Cuando hace unos años, ya con Fidel enfermo, pasé unas semanas en Cuba, no pude más que acordarme, al ver la situación de los cubanos, de este dicho que mi abuela utilizaba, para describir esos momentos de duda en que las cosas se estancan. Siempre me llamó la atención porque describe muy bien la contradicción del hombre: hasta en sus momentos más trascendentes, las vísceras le recuerdan su naturaleza terrenal. Bueno, pues ya se murió padre y piensan que se producirá un cambio inmediato en la isla.

Las salidas de las dictaduras suelen ser traumáticas, por eso la transición española a la democracia se calificó como milagrosa. Es comúnmente aceptado que la presencia de una gran clase media en nuestro país, nada proclive al aventurerismo político, frenó las ansias violentas de los extremistas. Si quieren ponerle a esto, banda sonora, vuelvan a escuchar el Libertad sin ira de Jarcha y lo recordarán nítidamente. No es el caso de Cuba. Allí solo coexisten dos clases sociales, los guardianes de la revolución castrista y el pueblo llano. Entre ambas la distancia es abismal. Como pasó en las postrimerías del franquismo, la única ideología que permanece es la del desencanto.

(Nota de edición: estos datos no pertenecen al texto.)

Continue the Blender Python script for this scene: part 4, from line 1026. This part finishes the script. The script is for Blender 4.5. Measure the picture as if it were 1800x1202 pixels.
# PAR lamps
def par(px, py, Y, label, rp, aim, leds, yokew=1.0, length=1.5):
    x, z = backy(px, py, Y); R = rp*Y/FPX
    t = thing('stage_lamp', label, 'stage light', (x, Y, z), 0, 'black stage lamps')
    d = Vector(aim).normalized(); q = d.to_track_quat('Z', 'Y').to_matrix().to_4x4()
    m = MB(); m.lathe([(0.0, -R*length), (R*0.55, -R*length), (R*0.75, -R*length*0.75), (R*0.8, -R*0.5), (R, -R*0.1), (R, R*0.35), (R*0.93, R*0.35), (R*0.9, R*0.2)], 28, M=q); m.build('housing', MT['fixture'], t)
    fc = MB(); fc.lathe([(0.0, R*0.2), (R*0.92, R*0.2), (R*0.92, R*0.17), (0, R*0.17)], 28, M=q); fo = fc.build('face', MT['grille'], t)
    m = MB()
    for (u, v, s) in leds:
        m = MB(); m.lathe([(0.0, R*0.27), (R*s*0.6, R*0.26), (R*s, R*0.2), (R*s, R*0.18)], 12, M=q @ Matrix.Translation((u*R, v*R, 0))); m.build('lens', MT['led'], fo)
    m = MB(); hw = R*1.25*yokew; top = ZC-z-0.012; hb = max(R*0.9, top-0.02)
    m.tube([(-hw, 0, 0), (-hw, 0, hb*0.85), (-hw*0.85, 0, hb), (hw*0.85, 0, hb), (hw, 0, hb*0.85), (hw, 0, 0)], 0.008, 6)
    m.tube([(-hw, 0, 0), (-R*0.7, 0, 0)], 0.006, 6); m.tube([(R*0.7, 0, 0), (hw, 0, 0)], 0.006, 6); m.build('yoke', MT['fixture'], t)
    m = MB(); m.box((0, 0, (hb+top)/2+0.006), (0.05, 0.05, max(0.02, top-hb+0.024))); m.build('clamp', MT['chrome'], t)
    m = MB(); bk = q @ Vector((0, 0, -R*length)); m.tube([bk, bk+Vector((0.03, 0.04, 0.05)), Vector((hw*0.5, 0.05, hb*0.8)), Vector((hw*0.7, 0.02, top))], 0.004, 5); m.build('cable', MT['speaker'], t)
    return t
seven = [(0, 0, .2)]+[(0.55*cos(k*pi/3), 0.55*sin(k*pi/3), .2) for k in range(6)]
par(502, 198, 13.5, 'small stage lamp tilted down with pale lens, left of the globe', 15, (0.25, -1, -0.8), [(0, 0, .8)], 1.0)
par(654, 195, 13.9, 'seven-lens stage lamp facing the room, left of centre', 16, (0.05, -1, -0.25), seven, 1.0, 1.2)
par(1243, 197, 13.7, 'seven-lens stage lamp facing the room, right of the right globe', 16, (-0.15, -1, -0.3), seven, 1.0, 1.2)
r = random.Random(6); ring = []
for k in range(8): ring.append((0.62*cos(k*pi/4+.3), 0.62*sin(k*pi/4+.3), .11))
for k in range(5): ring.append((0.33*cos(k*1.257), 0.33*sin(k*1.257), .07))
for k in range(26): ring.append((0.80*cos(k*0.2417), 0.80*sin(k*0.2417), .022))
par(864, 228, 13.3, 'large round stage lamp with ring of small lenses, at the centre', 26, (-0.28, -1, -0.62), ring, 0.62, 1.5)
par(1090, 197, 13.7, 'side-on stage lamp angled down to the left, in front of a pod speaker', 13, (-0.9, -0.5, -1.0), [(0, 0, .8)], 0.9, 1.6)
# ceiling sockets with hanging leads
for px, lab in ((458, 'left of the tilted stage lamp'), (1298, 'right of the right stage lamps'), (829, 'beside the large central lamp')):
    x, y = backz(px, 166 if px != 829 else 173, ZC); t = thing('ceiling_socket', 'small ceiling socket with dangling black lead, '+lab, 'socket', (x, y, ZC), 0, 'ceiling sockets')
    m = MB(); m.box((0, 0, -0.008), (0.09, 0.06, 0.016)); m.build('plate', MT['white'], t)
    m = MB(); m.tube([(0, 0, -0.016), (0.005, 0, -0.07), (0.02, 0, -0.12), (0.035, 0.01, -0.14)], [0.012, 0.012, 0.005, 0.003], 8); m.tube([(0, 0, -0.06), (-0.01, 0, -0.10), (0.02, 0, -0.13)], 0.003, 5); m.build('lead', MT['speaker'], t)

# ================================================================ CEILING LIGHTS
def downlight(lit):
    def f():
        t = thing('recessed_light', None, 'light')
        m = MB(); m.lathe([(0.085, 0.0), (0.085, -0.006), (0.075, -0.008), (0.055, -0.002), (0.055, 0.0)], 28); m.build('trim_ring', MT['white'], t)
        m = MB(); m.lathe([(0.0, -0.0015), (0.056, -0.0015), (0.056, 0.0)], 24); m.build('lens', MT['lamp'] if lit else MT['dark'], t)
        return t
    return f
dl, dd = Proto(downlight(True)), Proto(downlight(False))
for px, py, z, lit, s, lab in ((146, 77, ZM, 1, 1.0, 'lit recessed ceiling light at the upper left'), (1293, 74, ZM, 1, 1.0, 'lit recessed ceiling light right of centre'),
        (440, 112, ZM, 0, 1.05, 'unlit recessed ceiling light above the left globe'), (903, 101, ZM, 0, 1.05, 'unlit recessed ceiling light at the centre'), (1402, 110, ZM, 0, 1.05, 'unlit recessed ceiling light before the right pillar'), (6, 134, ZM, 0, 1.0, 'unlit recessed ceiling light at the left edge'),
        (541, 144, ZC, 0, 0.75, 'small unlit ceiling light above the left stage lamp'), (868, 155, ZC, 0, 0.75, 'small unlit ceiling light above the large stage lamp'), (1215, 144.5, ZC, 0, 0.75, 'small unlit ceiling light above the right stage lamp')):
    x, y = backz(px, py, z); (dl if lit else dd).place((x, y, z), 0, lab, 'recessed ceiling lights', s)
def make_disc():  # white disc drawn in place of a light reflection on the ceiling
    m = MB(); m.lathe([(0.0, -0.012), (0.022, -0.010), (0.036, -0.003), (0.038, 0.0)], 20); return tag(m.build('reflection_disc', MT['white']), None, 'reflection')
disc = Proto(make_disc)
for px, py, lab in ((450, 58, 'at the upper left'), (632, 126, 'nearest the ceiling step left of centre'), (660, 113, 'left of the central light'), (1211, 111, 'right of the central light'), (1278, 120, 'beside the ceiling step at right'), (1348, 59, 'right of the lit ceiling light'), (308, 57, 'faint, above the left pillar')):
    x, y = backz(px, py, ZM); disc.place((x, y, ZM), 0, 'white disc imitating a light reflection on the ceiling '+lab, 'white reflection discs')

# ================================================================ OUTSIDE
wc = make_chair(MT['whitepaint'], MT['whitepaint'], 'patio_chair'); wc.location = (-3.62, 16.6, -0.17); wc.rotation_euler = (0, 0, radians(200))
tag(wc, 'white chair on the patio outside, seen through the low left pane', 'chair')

La circunstancia de viajar en un coche de matrícula diplomática, me posibilitó moverme por la isla, con libertad. En la hermosa ciudad de Trinidad, un domingo por la mañana, me acerqué a un mitin político que se celebraba en la plaza principal. Como orador invitado estaba Alberto Juantorena, campeón olímpico en los Juegos de Montreal, en 400 y 800 metros. Tras media hora de escuchar, allí sentado bajo un sol inclemente, los discursos, el soniquete me recordaba algo conocido. De repente me vinieron a la memoria las clases de Formación del Espíritu Nacional que recibí en el bachillerato. El mismo tono cansino, del que no cree en nada de lo que trata de enseñar. El problema son los jóvenes sentados en el malecón, esperando únicamente que la solución venga de allí enfrente.

Hay un poema profético de Alberti, uno de los más bellos que conozco, titulado Cuba dentro de un piano, en que describe con perfume de guajira, las sensaciones españolas por la pérdida de la Perla de las Antillas. En los últimos versos se lamenta: "Pero después, ¡ah! después, fue cuando al sí lo hicieron yes".